Mas se a interferência estatal no assunto é ineficaz, o que fazer? Cabe a nós, lideranças executivas, empreendedores, influenciadores, criadores de conteúdo e profissionais da comunicação de uma forma mais ampla abordarmos o tema de forma transparente, objetiva, honesta. A solução pode passar por órgãos de autorregulação, como o Conar, mas é fundamental que passe pela implementação de mecanismos de governança adequados nas empresas do nosso mercado.

O futuro da comunicação não será de menos opinião e posicionamento, será de mais. Não será de menor complexidade, será de mais. Não será de menores riscos, será de mais. Ao acrescentar uma camada de escala para uma comunicação hiper-fragmentada, alavancada por sistemas digitais que não são regidos por valores éticos nem submetidos necessariamente ao crivo de humanos, temos a oportunidade de ganhos exponenciais – mas também o risco de perdas catastróficas. Ignorar ou negligenciar essa possibilidade seria o nosso maior erro e precisamos começar a desenvolver salvaguardas imediatamente.

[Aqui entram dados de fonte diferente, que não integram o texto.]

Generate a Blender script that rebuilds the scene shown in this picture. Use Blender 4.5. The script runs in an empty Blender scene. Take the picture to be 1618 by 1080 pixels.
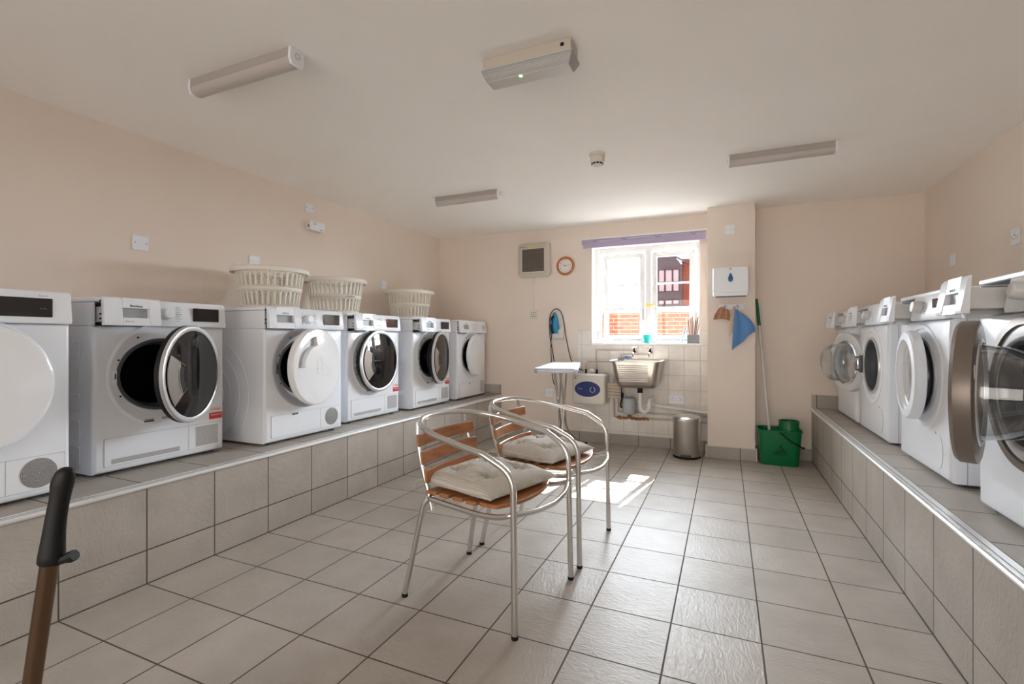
import bpy, bmesh, math, random
from math import sin, cos, pi, radians as R
from mathutils import Vector, Matrix

C = bpy.context.scene.collection
SC = bpy.context.scene
random.seed(4)

# ------------------------------------------------------------------ camera
F = 764.0; YAW = 0.411; HC = 1.106
cd = bpy.data.cameras.new('camera'); cam = bpy.data.objects.new('camera', cd); C.objects.link(cam)
cd.sensor_width = 36; cd.lens = F / 1618 * 36
cd.shift_x = -5.0 / 1618; cd.shift_y = -5.6 / 1618
cd.clip_start = 0.05; cd.clip_end = 200
cam.location = (0, 0, HC); cam.rotation_euler = (R(90), 0, YAW)
SC.camera = cam

# ------------------------------------------------------------------ room numbers (metres)
XL, XR, D, H = -3.241, 1.529, 5.088, 2.329
YF = -1.7
BXL, BXR = -2.393, 0.711
ZL, ZR = 0.45, 0.475
WX0, WX1, WZ0, WZ1 = -1.325, -0.231, 1.046, 2.095      # window opening
PX0, PX1, PY = -0.158, 0.242, 4.87                      # pillar
WT = 0.30

# ------------------------------------------------------------------ sky, sun, exposure
SC.view_settings.view_transform = 'Standard'; SC.view_settings.look = 'None'
SC.view_settings.gamma = 1; SC.view_settings.use_curve_mapping = False
SC.view_settings.exposure = 0.82
SC.cycles.use_denoising = True
SC.cycles.max_bounces = 14; SC.cycles.diffuse_bounces = 9; SC.cycles.transparent_max_bounces = 16
SC.cycles.sample_clamp_indirect = 6.0
SUNV = Vector((0.17, 1.0, 0.965)).normalized()          # towards the sun
w = bpy.data.worlds.new('sky'); SC.world = w; w.use_nodes = True
nt = w.node_tree; nt.nodes.clear()
out = nt.nodes.new('ShaderNodeOutputWorld'); bg = nt.nodes.new('ShaderNodeBackground')
tc = nt.nodes.new('ShaderNodeTexCoord'); dp = nt.nodes.new('ShaderNodeVectorMath'); dp.operation = 'DOT_PRODUCT'
dp.inputs[1].default_value = Vector((0.15, 1.0, 0.40)).normalized()      # bright haze low in the sunny half of the sky
mr = nt.nodes.new('ShaderNodeMapRange'); mr.inputs[1].default_value = 0.38; mr.inputs[2].default_value = 1.0
mr.inputs[3].default_value = 0.35; mr.inputs[4].default_value = 52.0
mr.interpolation_type = 'SMOOTHSTEP'
bg.inputs[0].default_value = (0.83, 0.92, 1.0, 1)
nt.links.new(tc.outputs['Generated'], dp.inputs[0]); nt.links.new(dp.outputs['Value'], mr.inputs[0])
nt.links.new(mr.outputs[0], bg.inputs[1]); nt.links.new(bg.outputs[0], out.inputs[0])

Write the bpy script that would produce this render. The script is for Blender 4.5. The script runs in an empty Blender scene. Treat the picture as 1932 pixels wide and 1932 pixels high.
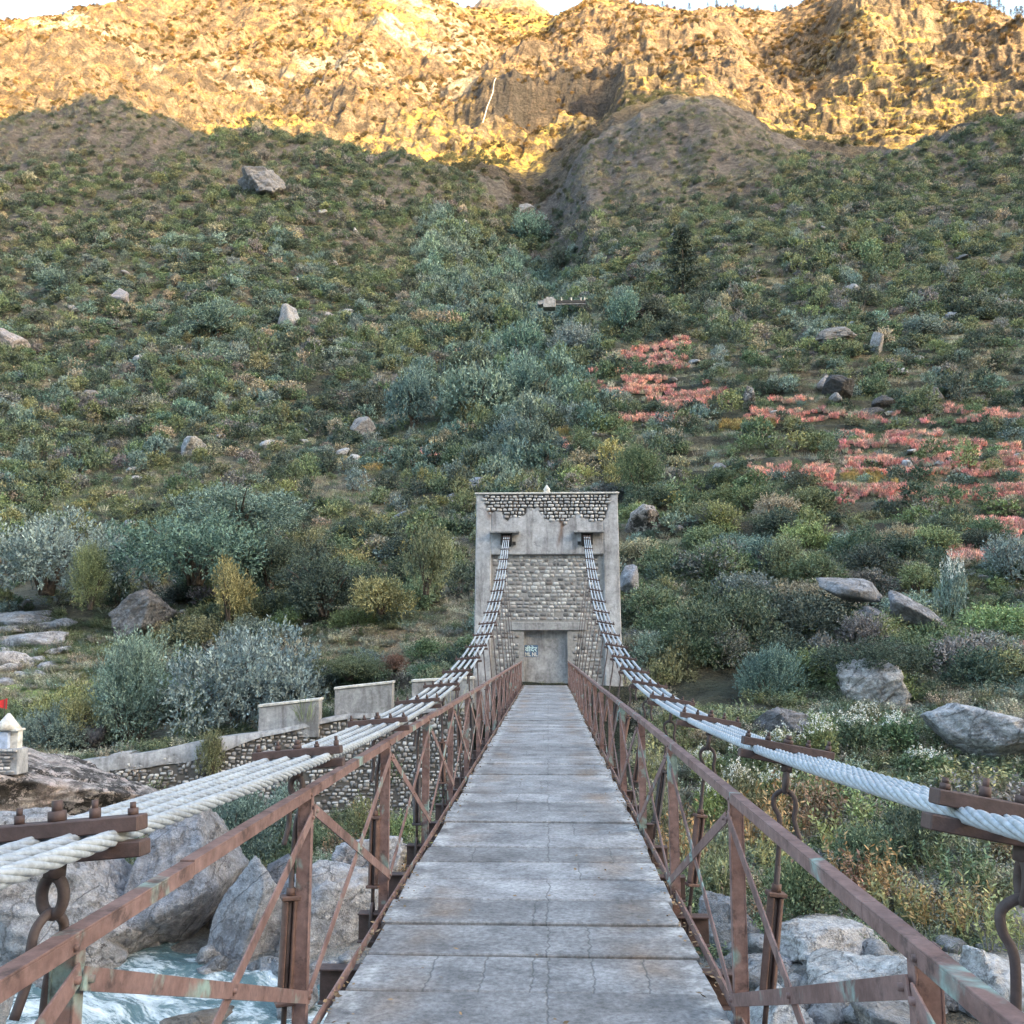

Da mesma forma que Mark Zuckerberg teve que enfrentar as denúncias de negligência da Meta em relação à disseminação de discurso de ódio, fake news e violação de privacidade em suas plataformas e segue demonstrando ser um dos homens de negócio mais hábeis e competentes da sua geração, à frente de uma das maiores e mais lucrativas empresas do seu setor, eu não tenho dúvidas de que Fatima será capaz de reverter esta crise e continuará sendo uma das profissionais mais brilhantes da indústria da comunicação no Brasil, assim como a Mynd continuará sendo uma das maiores e mais lucrativas empresas do seu segmento. Basta entender e seguir as lições de Ben Parker. A alternativa? Arriscar terminar num roteiro de The Boys.